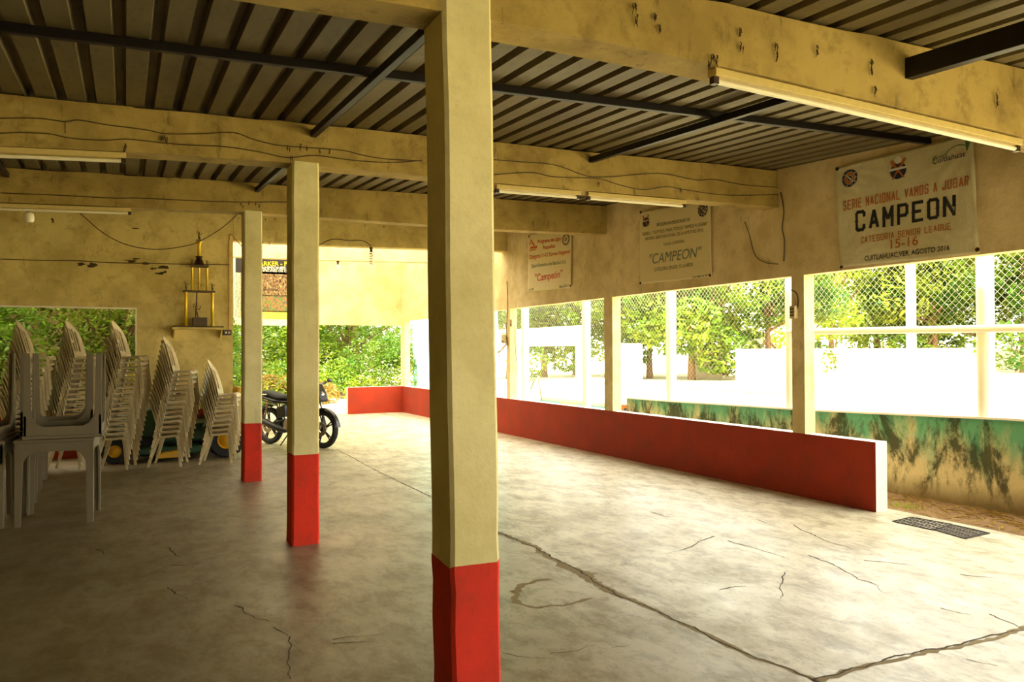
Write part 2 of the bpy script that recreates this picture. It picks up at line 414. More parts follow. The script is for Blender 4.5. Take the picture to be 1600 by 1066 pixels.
# ------------------------------------------------------------ roof and setting walls
rf = MB(); pitch = .18; prof = [(0, 0), (.112, 0), (.124, .05), (.166, .05), (.18, 0)]
x = XL-.3; xs = []
while x < XW+.5:
    for dx, dz in prof[:-1]: xs.append((x+dx, dz))
    x += pitch
xs.append((x, 0)); ys = [YR-.4, 3.0, 10.8, BY[3]+.1, YB+.35]
vs = []
for y in ys: vs += [(a, y, roofz(a, y)+dz) for a, dz in xs]
n = len(xs)
t_ = NT('invented_translucent_roof'); tl = t_.N('ShaderNodeBsdfTranslucent'); tl.inputs[0].default_value = (.40, .375, .31, 1)  # invented translucent roofing over the hidden last bays, added to brighten the far end
t_.l.new(tl.outputs[0], t_.n['Material Output'].inputs[0]); M['sheet'] = t_.m
for j0, j1, mt in ((0, 3, 'roof'), (3, 4, 'sheet')):
    rf = MB(); rf.add(vs, [(j*n+i, j*n+i+1, (j+1)*n+i+1, (j+1)*n+i) for j in range(j0, j1) for i in range(n-1)])
    roof = rf.build('ceiling', M[mt], fix=False); struct(roof)
    if mt == 'roof': md = roof.modifiers.new('thick', 'SOLIDIFY'); md.thickness = .004; md.offset = 1

def wallbox(mb, x0, x1, y0, y1, z0, ztop=None, up_=.03):
    """box whose top follows the roof"""
    def T(x, y): return (roofz(x, y)+up_) if ztop is None else ztop
    mb.hexa([(x0,y0,z0),(x1,y0,z0),(x1,y1,z0),(x0,y1,z0),(x0,y0,T(x0,y0)),(x1,y0,T(x1,y0)),(x1,y1,T(x1,y1)),(x0,y1,T(x0,y1))])
ZL, ZS, YE = 2.235, .637, 4.92
# right wall: lintel and posts in one shell
wr = MB()
wallbox(wr, XW, XW+TW, YR, YB, ZL)
for a, b in ((5.745, 5.91), (9.20, 9.41), (12.46, 12.60), (15.72, 15.88), (18.30, YB)):
    wr.box((XW, a, ZS if a > 4.9 else 0), (XW+TW, b, ZL))
wr_o = struct(wr.build('wall_right', M['cream_lintel']))
lw = MB(); lw.k = 0
def painted(mb, x0, x1, y0, y1, z0, z1, red):
    """box: faces in `red` get slot 0, others slot 1"""
    v = [(x0,y0,z0),(x1,y0,z0),(x1,y1,z0),(x0,y1,z0),(x0,y0,z1),(x1,y0,z1),(x1,y1,z1),(x0,y1,z1)]
    for nm, f in (('b', (0,3,2,1)), ('t', (4,5,6,7)), ('-y', (0,1,5,4)), ('+x', (1,2,6,5)), ('+y', (2,3,7,6)), ('-x', (3,0,4,7))):
        mb.k = 0 if nm in red else 1; mb.add([v[i] for i in f], [(0,1,2,3)])
painted(lw, XW-.004, XW+TW+.004, YE, YB, 0, ZS, ('-x',))
tag(lw.build('low_wall', [M['brick_red'], M['white_paint']], fix=False), 'long low brick red parapet with white end and top along the right openings', 'low wall')
lb = MB(); painted(lb, 4.755, XW-.004, YB-.15, YB, 0, ZS, ('-y',))
tag(lb.build('low_wall', [M['brick_red'], M['white_paint']], fix=False), 'short red parapet closing part of the far end opening', 'low wall')
# far end wall
wb = MB(); wallbox(wb, XL, XW, YB, YB+.14, 2.13)
wb.box((XL, YB, 0), (.2, YB+.14, 2.13))
struct(wb.build('wall_back', M['cream_lintel']))
# inner wall carrying the trophy shelf
Y4 = BY[3]
wi = MB(); wi.k = 0
wallbox(wi, .141, 1.468, Y4, Y4+.14, ZS)
wallbox(wi, XL, .141, Y4, Y4+.14, 2.128)
wi.k = 1; wi.box((XL, Y4, 0), (1.468, Y4+.14, ZS))
struct(wi.build('wall_inner', [M['cream'], M['brick_red']]))
wt = MB(); wt.box((XL, Y4-.004, 2.112), (.145, Y4+.144, 2.128)); wt.box((.131, Y4-.004, ZS), (.145, Y4+.144, 2.112))
struct(wt.build('trim_1', M['white_paint']))
# walls out of frame
wl = MB(); wallbox(wl, XL-.14, XL, YR, YB+.14, 0); struct(wl.build('wall_left', M['cream']))
wrr = MB(); wallbox(wrr, XL, 2.2, YR-.14, YR, 0); wallbox(wrr, 2.2, XW+TW, YR-.14, YR, 2.3); wallbox(wrr, XW, XW+TW, YR, -3.2, 0); struct(wrr.build('wall_rear', M['cream']))  # unseen; opening invented to light the column fronts, right stretch closed to dim beams
# peeled paint patches on the inner wall: flakes gone, dark render shows
pk = MB(); rnd = random.Random(11)
for cx, cy, wpx, hpx in ((128,413,8,3),(147,414,10,4),(203,408,12,3),(213,405,8,2),(227,412,6,4),(252,418,14,4),(250,428,8,3),(258,425,6,3),(240,420,6,2),(82,345,3,4),(212,357,9,1.5)):
    for k in range(5):
        c = onY(cx+rnd.uniform(-1, 1)*wpx*.5, cy+rnd.uniform(-1, 1)*hpx*.5, Y4-.003); n_ = 9
        sx, sz = wpx*rnd.uniform(.3, .6)*.0098, hpx*rnd.uniform(.3, .6)*.0098
        ring_ = [(c.x+sx*math.cos(2*PI*i/n_)*rnd.uniform(.5, 1.2), c.z+sz*math.sin(2*PI*i/n_)*rnd.uniform(.5, 1.2)) for i in range(n_)]
        pk.prism(ring_, Y4-.003-k*.0004, Y4-.0003)
tag(pk.build('peeled_paint', M['dirty']), 'dark peeled paint patches in a row on the cream wall left of the trophy', 'paint damage', kind='stuff')

# ------------------------------------------------------------ beams and columns
BEAMS = [
 (0, [(-6, 2.60), (.9, 2.775), (1.3, 2.79), (2.4, 2.795), (3.5, 2.77), (4.54, 2.742), (6.12, 2.69)], 'near overhead concrete beam with drip stains, joining the close column'),
 (1, [(-6, 2.62), (-.74, 2.836), (.03, 2.884), (1.06, 2.915), (2.85, 2.925), (4.36, 2.95), (6.12, 2.973)], 'second concrete beam from the camera, cables running along its face'),
 (2, [(-6, 2.78), (-1.14, 2.997), (-.58, 3.02), (1.18, 3.075), (4.37, 3.09), (6.12, 3.134)], 'third concrete beam from the camera, above the thinnest column'),
 (3, [(1.468, 3.185), (2.8, 3.188), (4.5, 3.226), (6.12, 3.272)], 'fourth concrete beam, in line with the trophy wall'),
 (4, [(-6, 3.28), (2.39, 3.32), (3.5, 3.33), (5.67, 3.39), (6.12, 3.40)], 'farthest concrete beam, in front of the printed team board')]
for i, pts, lab in BEAMS:
    y0 = BY[i]; tb = TB
    xs_ = sorted(set([p[0] for p in pts]+[pts[0][0]+(pts[-1][0]-pts[0][0])*k/30 for k in range(31)]))
    b = MB(); vs = []; rnd = random.Random(i)
    for x in xs_:
        zb = interp(pts, x)+rnd.uniform(-.003, .003); zt = roofz(x, y0)-.01+rnd.uniform(-.008, .008)
        zt2 = roofz(x, y0+tb)+.01
        vs += [(x, y0, zb), (x, y0+tb, zb), (x, y0+tb, zt2), (x, y0, zt)]
    n = len(xs_)
    fs = [(k*4+a, k*4+(a+1)%4, (k+1)*4+(a+1)%4, (k+1)*4+a) for k in range(n-1) for a in range(4)]+[(0,1,2,3), tuple((n-1)*4+a for a in range(4))]
    b.add(vs, fs)
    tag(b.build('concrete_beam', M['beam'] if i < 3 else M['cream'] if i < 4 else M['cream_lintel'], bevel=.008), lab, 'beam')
# beam before the camera carries the roof behind it
b = MB(); wallbox(b, XL, XW, -.7, -.5, 2.62, None, -.01)
tag(b.build('concrete_beam', M['cream']), 'concrete roof beam behind the viewpoint', 'beam')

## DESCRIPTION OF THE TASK
From the first line above down to the line with "if mt == 'roof': md", reproduce every line and no others, omitting pictures.

## COMPLETE ANSWER
Write part 2 of the bpy script that recreates this picture. It picks up at line 414. More parts follow. The script is for Blender 4.5. Take the picture to be 1600 by 1066 pixels.
# ------------------------------------------------------------ roof and setting walls
rf = MB(); pitch = .18; prof = [(0, 0), (.112, 0), (.124, .05), (.166, .05), (.18, 0)]
x = XL-.3; xs = []
while x < XW+.5:
    for dx, dz in prof[:-1]: xs.append((x+dx, dz))
    x += pitch
xs.append((x, 0)); ys = [YR-.4, 3.0, 10.8, BY[3]+.1, YB+.35]
vs = []
for y in ys: vs += [(a, y, roofz(a, y)+dz) for a, dz in xs]
n = len(xs)
t_ = NT('invented_translucent_roof'); tl = t_.N('ShaderNodeBsdfTranslucent'); tl.inputs[0].default_value = (.40, .375, .31, 1)  # invented translucent roofing over the hidden last bays, added to brighten the far end
t_.l.new(tl.outputs[0], t_.n['Material Output'].inputs[0]); M['sheet'] = t_.m
for j0, j1, mt in ((0, 3, 'roof'), (3, 4, 'sheet')):
    rf = MB(); rf.add(vs, [(j*n+i, j*n+i+1, (j+1)*n+i+1, (j+1)*n+i) for j in range(j0, j1) for i in range(n-1)])
    roof = rf.build('ceiling', M[mt], fix=False); struct(roof)
    if mt == 'roof': md = roof.modifiers.new('thick', 'SOLIDIFY'); md.thickness = .004; md.offset = 1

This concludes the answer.